TASK TO CARRY OUT
Output the data word for word, dropping every image.

DATA PROVIDED
---+---

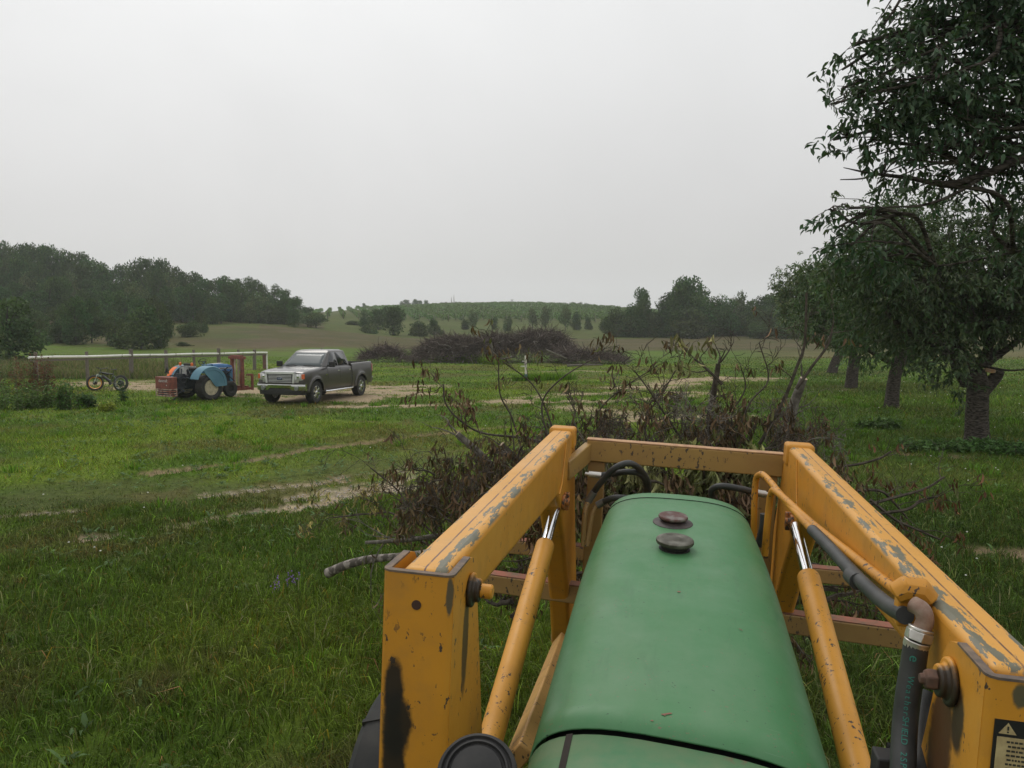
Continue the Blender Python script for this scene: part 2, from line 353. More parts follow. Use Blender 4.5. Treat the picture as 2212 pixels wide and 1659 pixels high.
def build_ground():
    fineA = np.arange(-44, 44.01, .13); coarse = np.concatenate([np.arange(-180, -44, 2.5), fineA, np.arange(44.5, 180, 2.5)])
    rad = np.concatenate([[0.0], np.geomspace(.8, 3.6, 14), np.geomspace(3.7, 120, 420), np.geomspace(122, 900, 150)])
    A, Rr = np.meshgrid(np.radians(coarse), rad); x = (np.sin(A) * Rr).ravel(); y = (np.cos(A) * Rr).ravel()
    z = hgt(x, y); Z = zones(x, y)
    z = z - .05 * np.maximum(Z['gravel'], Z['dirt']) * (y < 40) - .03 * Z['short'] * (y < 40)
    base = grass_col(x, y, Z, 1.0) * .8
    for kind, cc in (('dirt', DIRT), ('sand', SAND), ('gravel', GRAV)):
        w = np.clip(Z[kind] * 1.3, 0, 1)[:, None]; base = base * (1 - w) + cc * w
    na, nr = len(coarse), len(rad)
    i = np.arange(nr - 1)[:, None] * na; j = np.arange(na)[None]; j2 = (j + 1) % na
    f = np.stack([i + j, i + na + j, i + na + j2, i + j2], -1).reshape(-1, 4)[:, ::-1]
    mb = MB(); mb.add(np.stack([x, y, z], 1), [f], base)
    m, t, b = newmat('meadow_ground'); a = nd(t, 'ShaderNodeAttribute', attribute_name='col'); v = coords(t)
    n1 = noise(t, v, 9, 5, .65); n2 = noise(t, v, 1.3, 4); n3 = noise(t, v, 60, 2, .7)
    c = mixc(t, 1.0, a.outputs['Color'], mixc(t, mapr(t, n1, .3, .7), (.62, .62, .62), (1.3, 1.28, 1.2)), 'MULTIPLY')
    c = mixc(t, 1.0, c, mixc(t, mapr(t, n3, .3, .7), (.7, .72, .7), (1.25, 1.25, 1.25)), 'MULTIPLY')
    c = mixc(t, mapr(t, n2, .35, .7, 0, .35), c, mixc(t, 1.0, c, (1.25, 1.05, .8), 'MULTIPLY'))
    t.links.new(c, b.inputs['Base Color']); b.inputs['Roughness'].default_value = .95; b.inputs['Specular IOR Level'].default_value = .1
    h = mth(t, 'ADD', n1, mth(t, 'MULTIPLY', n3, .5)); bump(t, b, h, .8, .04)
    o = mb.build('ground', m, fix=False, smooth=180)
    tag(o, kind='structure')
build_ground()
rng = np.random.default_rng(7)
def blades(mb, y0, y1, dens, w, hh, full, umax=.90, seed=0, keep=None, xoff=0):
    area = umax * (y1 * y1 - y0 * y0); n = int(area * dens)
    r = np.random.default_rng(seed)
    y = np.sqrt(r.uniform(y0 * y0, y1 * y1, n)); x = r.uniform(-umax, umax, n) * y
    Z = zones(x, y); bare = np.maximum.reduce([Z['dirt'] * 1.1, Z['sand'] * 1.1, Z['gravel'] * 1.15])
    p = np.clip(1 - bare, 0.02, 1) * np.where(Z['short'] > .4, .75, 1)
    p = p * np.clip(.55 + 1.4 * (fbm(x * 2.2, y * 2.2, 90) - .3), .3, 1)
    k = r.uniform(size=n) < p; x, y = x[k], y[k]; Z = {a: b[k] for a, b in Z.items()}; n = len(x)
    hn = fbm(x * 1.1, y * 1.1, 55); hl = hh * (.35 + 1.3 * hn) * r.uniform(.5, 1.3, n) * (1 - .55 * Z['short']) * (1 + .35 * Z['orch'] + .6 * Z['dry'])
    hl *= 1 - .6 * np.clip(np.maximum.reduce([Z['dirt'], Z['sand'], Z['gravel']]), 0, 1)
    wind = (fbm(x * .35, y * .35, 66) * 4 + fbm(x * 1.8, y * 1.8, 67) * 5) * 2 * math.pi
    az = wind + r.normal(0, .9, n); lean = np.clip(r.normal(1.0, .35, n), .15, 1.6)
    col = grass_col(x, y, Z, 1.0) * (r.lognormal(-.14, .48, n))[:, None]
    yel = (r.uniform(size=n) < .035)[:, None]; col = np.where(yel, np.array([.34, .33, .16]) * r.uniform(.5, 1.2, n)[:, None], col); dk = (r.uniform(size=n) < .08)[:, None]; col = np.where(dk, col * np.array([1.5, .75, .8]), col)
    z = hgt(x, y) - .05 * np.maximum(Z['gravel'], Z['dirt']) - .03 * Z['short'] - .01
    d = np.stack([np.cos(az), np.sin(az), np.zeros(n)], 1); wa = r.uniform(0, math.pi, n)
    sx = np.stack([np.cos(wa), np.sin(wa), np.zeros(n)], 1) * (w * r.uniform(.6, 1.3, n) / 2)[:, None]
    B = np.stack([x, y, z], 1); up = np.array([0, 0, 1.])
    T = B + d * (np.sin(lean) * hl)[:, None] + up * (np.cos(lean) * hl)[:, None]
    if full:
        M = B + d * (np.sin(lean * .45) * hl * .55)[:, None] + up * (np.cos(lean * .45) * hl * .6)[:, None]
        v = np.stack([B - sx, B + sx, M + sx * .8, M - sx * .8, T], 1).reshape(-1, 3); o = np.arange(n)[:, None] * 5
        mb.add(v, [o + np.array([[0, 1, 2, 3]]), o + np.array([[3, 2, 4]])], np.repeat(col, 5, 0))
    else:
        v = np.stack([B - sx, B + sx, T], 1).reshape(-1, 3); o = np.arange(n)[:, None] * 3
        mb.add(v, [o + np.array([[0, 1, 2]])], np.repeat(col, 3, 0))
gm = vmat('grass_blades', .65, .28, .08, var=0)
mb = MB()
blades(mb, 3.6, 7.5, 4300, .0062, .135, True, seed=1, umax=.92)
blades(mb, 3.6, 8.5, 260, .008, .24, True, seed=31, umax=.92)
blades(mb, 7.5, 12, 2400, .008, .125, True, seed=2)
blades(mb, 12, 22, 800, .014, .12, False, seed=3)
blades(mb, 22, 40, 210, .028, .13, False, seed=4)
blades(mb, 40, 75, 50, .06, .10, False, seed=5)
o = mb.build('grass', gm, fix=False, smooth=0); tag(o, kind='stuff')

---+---

TASK ANSWER
Continue the Blender Python script for this scene: part 2, from line 353. More parts follow. Use Blender 4.5. Treat the picture as 2212 pixels wide and 1659 pixels high.
def build_ground():
    fineA = np.arange(-44, 44.01, .13); coarse = np.concatenate([np.arange(-180, -44, 2.5), fineA, np.arange(44.5, 180, 2.5)])
    rad = np.concatenate([[0.0], np.geomspace(.8, 3.6, 14), np.geomspace(3.7, 120, 420), np.geomspace(122, 900, 150)])
    A, Rr = np.meshgrid(np.radians(coarse), rad); x = (np.sin(A) * Rr).ravel(); y = (np.cos(A) * Rr).ravel()
    z = hgt(x, y); Z = zones(x, y)
    z = z - .05 * np.maximum(Z['gravel'], Z['dirt']) * (y < 40) - .03 * Z['short'] * (y < 40)
    base = grass_col(x, y, Z, 1.0) * .8
    for kind, cc in (('dirt', DIRT), ('sand', SAND), ('gravel', GRAV)):
        w = np.clip(Z[kind] * 1.3, 0, 1)[:, None]; base = base * (1 - w) + cc * w
    na, nr = len(coarse), len(rad)
    i = np.arange(nr - 1)[:, None] * na; j = np.arange(na)[None]; j2 = (j + 1) % na
    f = np.stack([i + j, i + na + j, i + na + j2, i + j2], -1).reshape(-1, 4)[:, ::-1]
    mb = MB(); mb.add(np.stack([x, y, z], 1), [f], base)
    m, t, b = newmat('meadow_ground'); a = nd(t, 'ShaderNodeAttribute', attribute_name='col'); v = coords(t)
    n1 = noise(t, v, 9, 5, .65); n2 = noise(t, v, 1.3, 4); n3 = noise(t, v, 60, 2, .7)
    c = mixc(t, 1.0, a.outputs['Color'], mixc(t, mapr(t, n1, .3, .7), (.62, .62, .62), (1.3, 1.28, 1.2)), 'MULTIPLY')
    c = mixc(t, 1.0, c, mixc(t, mapr(t, n3, .3, .7), (.7, .72, .7), (1.25, 1.25, 1.25)), 'MULTIPLY')
    c = mixc(t, mapr(t, n2, .35, .7, 0, .35), c, mixc(t, 1.0, c, (1.25, 1.05, .8), 'MULTIPLY'))
    t.links.new(c, b.inputs['Base Color']); b.inputs['Roughness'].default_value = .95; b.inputs['Specular IOR Level'].default_value = .1
    h = mth(t, 'ADD', n1, mth(t, 'MULTIPLY', n3, .5)); bump(t, b, h, .8, .04)
    o = mb.build('ground', m, fix=False, smooth=180)
    tag(o, kind='structure')
build_ground()
rng = np.random.default_rng(7)
def blades(mb, y0, y1, dens, w, hh, full, umax=.90, seed=0, keep=None, xoff=0):
    area = umax * (y1 * y1 - y0 * y0); n = int(area * dens)
    r = np.random.default_rng(seed)
    y = np.sqrt(r.uniform(y0 * y0, y1 * y1, n)); x = r.uniform(-umax, umax, n) * y
    Z = zones(x, y); bare = np.maximum.reduce([Z['dirt'] * 1.1, Z['sand'] * 1.1, Z['gravel'] * 1.15])
    p = np.clip(1 - bare, 0.02, 1) * np.where(Z['short'] > .4, .75, 1)
    p = p * np.clip(.55 + 1.4 * (fbm(x * 2.2, y * 2.2, 90) - .3), .3, 1)
    k = r.uniform(size=n) < p; x, y = x[k], y[k]; Z = {a: b[k] for a, b in Z.items()}; n = len(x)
    hn = fbm(x * 1.1, y * 1.1, 55); hl = hh * (.35 + 1.3 * hn) * r.uniform(.5, 1.3, n) * (1 - .55 * Z['short']) * (1 + .35 * Z['orch'] + .6 * Z['dry'])
    hl *= 1 - .6 * np.clip(np.maximum.reduce([Z['dirt'], Z['sand'], Z['gravel']]), 0, 1)
    wind = (fbm(x * .35, y * .35, 66) * 4 + fbm(x * 1.8, y * 1.8, 67) * 5) * 2 * math.pi
    az = wind + r.normal(0, .9, n); lean = np.clip(r.normal(1.0, .35, n), .15, 1.6)
    col = grass_col(x, y, Z, 1.0) * (r.lognormal(-.14, .48, n))[:, None]
    yel = (r.uniform(size=n) < .035)[:, None]; col = np.where(yel, np.array([.34, .33, .16]) * r.uniform(.5, 1.2, n)[:, None], col); dk = (r.uniform(size=n) < .08)[:, None]; col = np.where(dk, col * np.array([1.5, .75, .8]), col)
    z = hgt(x, y) - .05 * np.maximum(Z['gravel'], Z['dirt']) - .03 * Z['short'] - .01
    d = np.stack([np.cos(az), np.sin(az), np.zeros(n)], 1); wa = r.uniform(0, math.pi, n)
    sx = np.stack([np.cos(wa), np.sin(wa), np.zeros(n)], 1) * (w * r.uniform(.6, 1.3, n) / 2)[:, None]
    B = np.stack([x, y, z], 1); up = np.array([0, 0, 1.])
    T = B + d * (np.sin(lean) * hl)[:, None] + up * (np.cos(lean) * hl)[:, None]
    if full:
        M = B + d * (np.sin(lean * .45) * hl * .55)[:, None] + up * (np.cos(lean * .45) * hl * .6)[:, None]
        v = np.stack([B - sx, B + sx, M + sx * .8, M - sx * .8, T], 1).reshape(-1, 3); o = np.arange(n)[:, None] * 5
        mb.add(v, [o + np.array([[0, 1, 2, 3]]), o + np.array([[3, 2, 4]])], np.repeat(col, 5, 0))
    else:
        v = np.stack([B - sx, B + sx, T], 1).reshape(-1, 3); o = np.arange(n)[:, None] * 3
        mb.add(v, [o + np.array([[0, 1, 2]])], np.repeat(col, 3, 0))
gm = vmat('grass_blades', .65, .28, .08, var=0)
mb = MB()
blades(mb, 3.6, 7.5, 4300, .0062, .135, True, seed=1, umax=.92)
blades(mb, 3.6, 8.5, 260, .008, .24, True, seed=31, umax=.92)
blades(mb, 7.5, 12, 2400, .008, .125, True, seed=2)
blades(mb, 12, 22, 800, .014, .12, False, seed=3)
blades(mb, 22, 40, 210, .028, .13, False, seed=4)
blades(mb, 40, 75, 50, .06, .10, False, seed=5)
o = mb.build('grass', gm, fix=False, smooth=0); tag(o, kind='stuff')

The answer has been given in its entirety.